=== PROVIDED DATA ===

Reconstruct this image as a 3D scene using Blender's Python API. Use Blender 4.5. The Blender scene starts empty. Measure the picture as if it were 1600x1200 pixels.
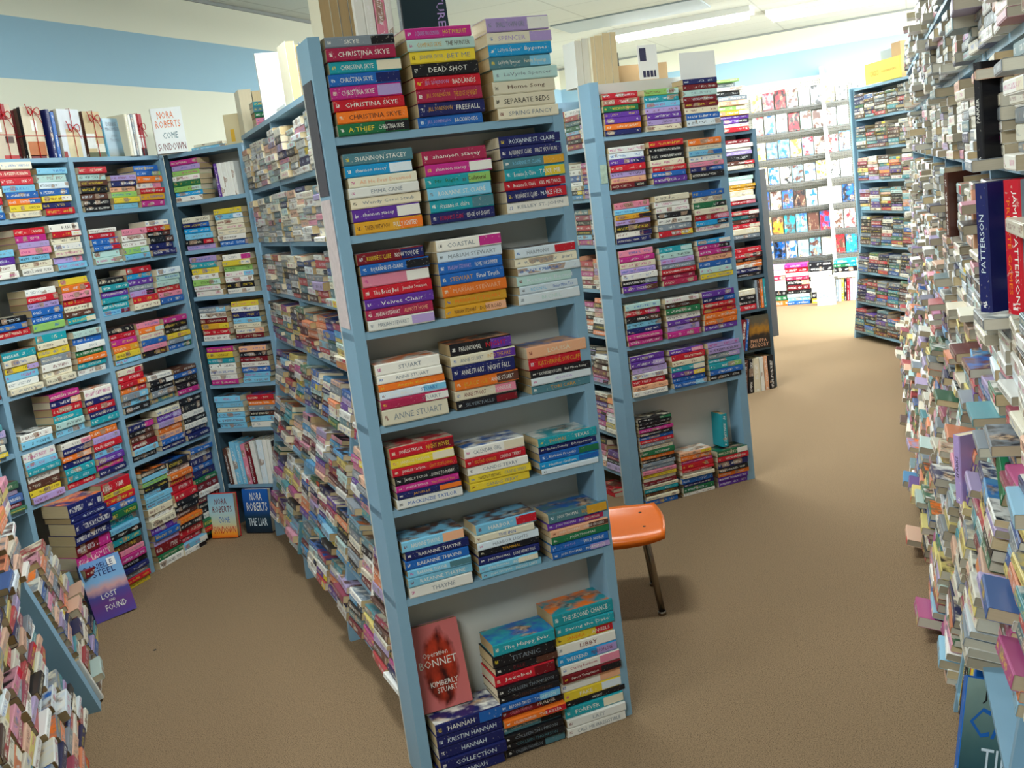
import bpy, math, random
from mathutils import Matrix, Vector
PI = math.pi
SC = bpy.context.scene
COL = SC.collection
R_ = random.Random(7)

# ------------------------------------------------------------------ camera
CAM_H = 1.6
F_PX, PITCH, ROLL, HW = 1630.6, 0.1822, -0.1297, 0.3852     # focal in px for 1600 wide, pitch, roll, heading of the long wall
cp, sp, cr, sr = math.cos(PITCH), math.sin(PITCH), math.cos(ROLL), math.sin(ROLL)
Rroll = Matrix(((cr, -sr, 0), (sr, cr, 0), (0, 0, 1)))
rt = Rroll @ Vector((1, 0, 0)); fh = Rroll @ Vector((0, -sp, cp)); up = Rroll @ Vector((0, -cp, -sp))
wx = rt * math.cos(HW) - fh * math.sin(HW); wy = rt * math.sin(HW) + fh * math.cos(HW)
M = Matrix((wx, wy, up))                 # rows: world axes in camera space (x right, y down, z forward)
cam_d = bpy.data.cameras.new('camera'); cam = bpy.data.objects.new('camera', cam_d); COL.objects.link(cam)
rot = M @ Matrix(((1, 0, 0), (0, -1, 0), (0, 0, -1)))
cam.matrix_world = Matrix.Translation((0, 0, CAM_H)) @ rot.to_4x4()
cam_d.sensor_width = 36; cam_d.lens = 36 * F_PX / 1600; cam_d.clip_start = .02; cam_d.clip_end = 60
SC.camera = cam

# ------------------------------------------------------------------ world, lights, exposure
SC.view_settings.view_transform = 'Standard'; SC.view_settings.look = 'None'
SC.view_settings.gamma = 1; SC.view_settings.exposure = 0.95
world = bpy.data.worlds.new('world'); SC.world = world; world.use_nodes = True
world.node_tree.nodes['Background'].inputs[0].default_value = (.75, .85, 1, 1)
world.node_tree.nodes['Background'].inputs[1].default_value = .3
SC.cycles.use_denoising = True
SC.cycles.max_bounces = 5; SC.cycles.diffuse_bounces = 3; SC.cycles.glossy_bounces = 2
SC.cycles.sample_clamp_indirect = 6
CEIL = 2.9

def area(name, loc, size, power, color=(1, 1, 1), rot=(0, 0, 0)):
    l = bpy.data.lights.new(name, 'AREA'); l.shape = 'RECTANGLE'; l.size, l.size_y = size; l.energy = power; l.color = color
    o = bpy.data.objects.new(name, l); COL.objects.link(o); o.location = loc; o.rotation_euler = rot
    return o
# far tube fixtures, then unseen fill lights added nearer: (x, y, power)
FIX = [(-1.9, 9.8, 62), (-.55, 10.3, 80), (1.6, 10.3, 130), (-1.6, 6.2, 56), (1.2, 6.6, 60), (-1.7, 3.2, 38), (-.9, -.3, 46), (-2.6, .6, 26), (1.6, 3.4, 20)]
for i, (x, y, p) in enumerate(FIX):
    area('tube_and_fill_light', (x, y, CEIL - .11), (1.2, .22), p, (.93, 1, .98))
# daylight of the shop window beyond the far end of the aisle
area('window_daylight', (2.85, 9.6, 1.5), (3.2, 2.0), 210, (.92, .97, 1), (0, PI / 2, 0))

# ------------------------------------------------------------------ colours and materials
def lin(c): return c / 12.92 if c <= .04045 else ((c + .055) / 1.055) ** 2.4
def hx(s):
    s = s.lstrip('#'); return tuple(lin(int(s[i:i + 2], 16) / 255) for i in (0, 2, 4)) + (1,)
PAL = {'r': 'c21a2c', 'd': '74121f', 'o': 'ef7a28', 'y': 'e2c838', 'g': '1f6e46', 't': '1f98a6', 'b': '1f63b4', 'n': '1a2260', 's': '7cc2e2',
       'l': 'b09ad0', 'p': '61329a', 'm': 'c02c86', 'k': '18181e', 'w': 'ebeae2', 'c': 'e6dec4', 'a': 'b9dad4', 'i': 'e58aa2', 'u': '59352a',
       'e': '7f8b96', 'G': '93c468', 'f': 'eab08a', 'v': 'a8264e', 'x': '1d9ad6', 'z': '4f7d88', 'j': 'd8a02c', 'q': 'd9e6ee'}
CNAME = {'r': 'red', 'd': 'dark red', 'o': 'orange', 'y': 'yellow', 'g': 'green', 't': 'teal', 'b': 'blue', 'n': 'navy', 's': 'light blue', 'l': 'lilac',
         'p': 'purple', 'm': 'magenta', 'k': 'black', 'w': 'white', 'c': 'cream', 'a': 'pale mint', 'i': 'pink', 'u': 'brown', 'e': 'grey', 'G': 'light green',
         'f': 'peach', 'v': 'plum', 'x': 'bright blue', 'z': 'grey-teal', 'j': 'golden', 'q': 'pale blue'}
LIGHT = set('wcaiysGflqj')
def colr(k, jit=0):
    c = hx(PAL[k])
    if jit:
        f = 1 + R_.uniform(-jit, jit); g = R_.uniform(-jit, jit) * .25
        c = (max(0, min(1, c[0] * (f + g))), max(0, min(1, c[1] * f)), max(0, min(1, c[2] * (f - g))), 1)
    return c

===

* YOUR OBJECTIVE: Reproduce the material above exactly, first line through the line that contains "R_ = random.Random(7)", minus the pictures.

* RESULT OF THIS TASK:
Reconstruct this image as a 3D scene using Blender's Python API. Use Blender 4.5. The Blender scene starts empty. Measure the picture as if it were 1600x1200 pixels.
import bpy, math, random
from mathutils import Matrix, Vector
PI = math.pi
SC = bpy.context.scene
COL = SC.collection
R_ = random.Random(7)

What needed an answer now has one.